• _Written problem_
Reproduce the listing below exactly. Pictures do not belong in the copy.

• _Supplied information_
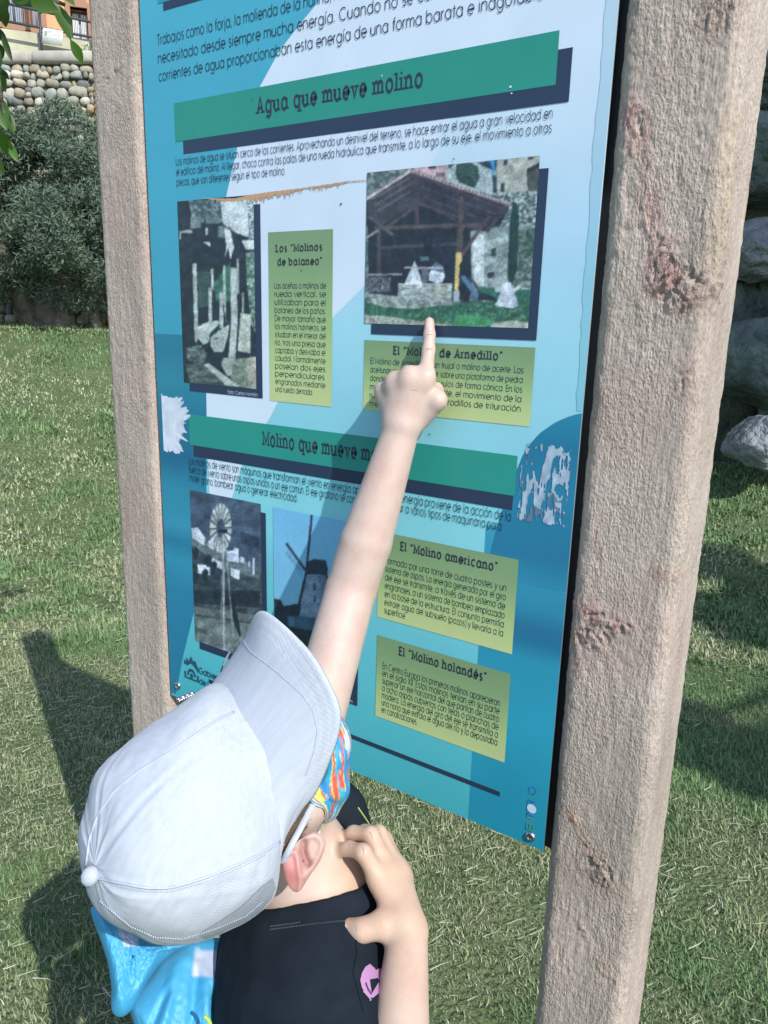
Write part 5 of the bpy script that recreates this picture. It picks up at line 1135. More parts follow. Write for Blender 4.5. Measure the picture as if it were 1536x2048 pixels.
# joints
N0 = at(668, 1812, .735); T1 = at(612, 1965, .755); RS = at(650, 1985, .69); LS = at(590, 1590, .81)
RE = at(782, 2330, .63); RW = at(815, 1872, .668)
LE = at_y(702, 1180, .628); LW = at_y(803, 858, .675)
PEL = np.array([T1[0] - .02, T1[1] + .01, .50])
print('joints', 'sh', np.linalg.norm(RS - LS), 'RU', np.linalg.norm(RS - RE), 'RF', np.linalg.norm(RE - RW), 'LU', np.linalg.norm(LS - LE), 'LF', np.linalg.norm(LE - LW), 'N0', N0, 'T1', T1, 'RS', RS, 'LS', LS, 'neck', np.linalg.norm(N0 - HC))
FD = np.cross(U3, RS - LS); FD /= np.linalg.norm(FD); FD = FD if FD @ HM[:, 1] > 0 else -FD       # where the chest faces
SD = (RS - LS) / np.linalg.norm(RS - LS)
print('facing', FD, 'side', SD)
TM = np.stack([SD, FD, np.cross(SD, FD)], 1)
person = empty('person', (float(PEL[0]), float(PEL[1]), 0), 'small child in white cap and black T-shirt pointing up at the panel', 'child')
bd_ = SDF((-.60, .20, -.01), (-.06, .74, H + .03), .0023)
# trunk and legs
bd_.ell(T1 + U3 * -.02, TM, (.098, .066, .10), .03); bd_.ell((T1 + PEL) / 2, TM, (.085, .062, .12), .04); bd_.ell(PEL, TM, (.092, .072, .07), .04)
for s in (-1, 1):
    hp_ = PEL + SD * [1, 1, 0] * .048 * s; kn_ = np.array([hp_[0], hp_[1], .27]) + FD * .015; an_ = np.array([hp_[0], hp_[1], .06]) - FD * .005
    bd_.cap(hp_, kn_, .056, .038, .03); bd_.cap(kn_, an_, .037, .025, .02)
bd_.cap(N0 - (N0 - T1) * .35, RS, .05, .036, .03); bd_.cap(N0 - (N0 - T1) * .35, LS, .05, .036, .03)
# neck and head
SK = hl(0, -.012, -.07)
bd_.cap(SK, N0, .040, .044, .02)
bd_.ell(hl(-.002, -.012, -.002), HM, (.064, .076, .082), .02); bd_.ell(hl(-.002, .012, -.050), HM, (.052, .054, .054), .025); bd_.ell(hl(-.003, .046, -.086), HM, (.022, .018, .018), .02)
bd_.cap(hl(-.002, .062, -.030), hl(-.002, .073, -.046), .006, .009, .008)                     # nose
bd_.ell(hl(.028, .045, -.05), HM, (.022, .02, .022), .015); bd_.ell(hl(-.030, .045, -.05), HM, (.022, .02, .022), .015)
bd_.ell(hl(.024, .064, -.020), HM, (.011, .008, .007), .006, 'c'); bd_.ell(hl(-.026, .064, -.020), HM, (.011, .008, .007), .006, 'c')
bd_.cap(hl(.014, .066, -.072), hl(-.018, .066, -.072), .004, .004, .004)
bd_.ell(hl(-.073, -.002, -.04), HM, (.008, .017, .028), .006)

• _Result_
Write part 5 of the bpy script that recreates this picture. It picks up at line 1135. More parts follow. Write for Blender 4.5. Measure the picture as if it were 1536x2048 pixels.
# joints
N0 = at(668, 1812, .735); T1 = at(612, 1965, .755); RS = at(650, 1985, .69); LS = at(590, 1590, .81)
RE = at(782, 2330, .63); RW = at(815, 1872, .668)
LE = at_y(702, 1180, .628); LW = at_y(803, 858, .675)
PEL = np.array([T1[0] - .02, T1[1] + .01, .50])
print('joints', 'sh', np.linalg.norm(RS - LS), 'RU', np.linalg.norm(RS - RE), 'RF', np.linalg.norm(RE - RW), 'LU', np.linalg.norm(LS - LE), 'LF', np.linalg.norm(LE - LW), 'N0', N0, 'T1', T1, 'RS', RS, 'LS', LS, 'neck', np.linalg.norm(N0 - HC))
FD = np.cross(U3, RS - LS); FD /= np.linalg.norm(FD); FD = FD if FD @ HM[:, 1] > 0 else -FD       # where the chest faces
SD = (RS - LS) / np.linalg.norm(RS - LS)
print('facing', FD, 'side', SD)
TM = np.stack([SD, FD, np.cross(SD, FD)], 1)
person = empty('person', (float(PEL[0]), float(PEL[1]), 0), 'small child in white cap and black T-shirt pointing up at the panel', 'child')
bd_ = SDF((-.60, .20, -.01), (-.06, .74, H + .03), .0023)
# trunk and legs
bd_.ell(T1 + U3 * -.02, TM, (.098, .066, .10), .03); bd_.ell((T1 + PEL) / 2, TM, (.085, .062, .12), .04); bd_.ell(PEL, TM, (.092, .072, .07), .04)
for s in (-1, 1):
    hp_ = PEL + SD * [1, 1, 0] * .048 * s; kn_ = np.array([hp_[0], hp_[1], .27]) + FD * .015; an_ = np.array([hp_[0], hp_[1], .06]) - FD * .005
    bd_.cap(hp_, kn_, .056, .038, .03); bd_.cap(kn_, an_, .037, .025, .02)
bd_.cap(N0 - (N0 - T1) * .35, RS, .05, .036, .03); bd_.cap(N0 - (N0 - T1) * .35, LS, .05, .036, .03)
# neck and head
SK = hl(0, -.012, -.07)
bd_.cap(SK, N0, .040, .044, .02)
bd_.ell(hl(-.002, -.012, -.002), HM, (.064, .076, .082), .02); bd_.ell(hl(-.002, .012, -.050), HM, (.052, .054, .054), .025); bd_.ell(hl(-.003, .046, -.086), HM, (.022, .018, .018), .02)
bd_.cap(hl(-.002, .062, -.030), hl(-.002, .073, -.046), .006, .009, .008)                     # nose
bd_.ell(hl(.028, .045, -.05), HM, (.022, .02, .022), .015); bd_.ell(hl(-.030, .045, -.05), HM, (.022, .02, .022), .015)
bd_.ell(hl(.024, .064, -.020), HM, (.011, .008, .007), .006, 'c'); bd_.ell(hl(-.026, .064, -.020), HM, (.011, .008, .007), .006, 'c')
bd_.cap(hl(.014, .066, -.072), hl(-.018, .066, -.072), .004, .004, .004)
bd_.ell(hl(-.073, -.002, -.04), HM, (.008, .017, .028), .006)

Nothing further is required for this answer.